4. Submit Your Petition
Many business owners are uncertain about where to actually file their bankruptcy petition.
Bankruptcy petitions are filed in federal, not state, court. You can find the federal court nearest to your location using the U.S. Courts’ locator. If you are unsure about which court to choose, we recommend selecting the one that is closest to where your business and/or assets are located.
It is possible to have your petition dismissed if there are errors. This is why it is essential to be meticulous in your completion of the appropriate documents.
5. Attend Creditors Meeting
About 20 to 40 days following the bankruptcy filing, you will have to appear in court for a creditors meeting. At this meeting, you will have to provide information under oath about your financial situation and petition to creditors and a trustee.

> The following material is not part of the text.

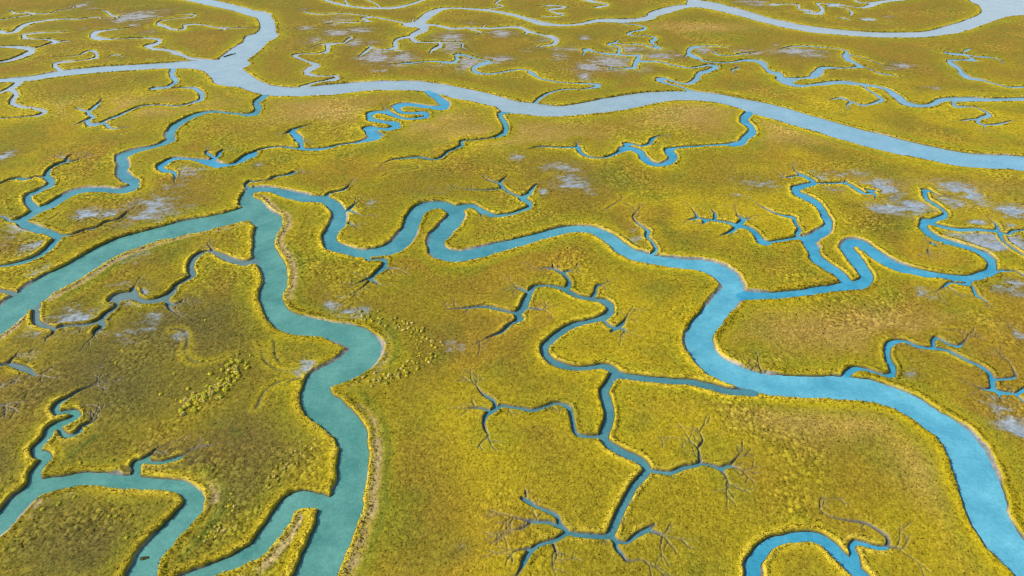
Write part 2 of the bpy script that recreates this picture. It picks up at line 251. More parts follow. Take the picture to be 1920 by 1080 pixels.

In most cases, this meeting lasts only a few minutes, and sometimes no creditors are present.
Following the creditors meeting, if no challenges are received, you will likely receive a discharge from debt obligations. However, some business owners will have to take care of a few more things prior to discharge.
This may include handing over any assets you aren’t entitled to, called nonexempt property. It may also mean starting payment on reorganized debt (if you’ve filed for Chapter 11 bankruptcy).
Following a discharge, a business owner has effectively filed for bankruptcy and can move forward with a new financial future.
For information about legal assistance in navigating bankruptcy, view here.
Declaring Bankruptcy as a Business Owner
Declaring bankruptcy does not have to be an overwhelming process. Prior to making your declaration, take some time to ensure that bankruptcy is the right financial decision to make.
If you’ve decided to move forward, select the type of bankruptcy ideal for your business based off of total assets, debt, and future intentions. Complete the appropriate documents and submit these to federal court.
Don’t forget to attend your creditors’ meeting and take care of additional items in order to receive a discharge.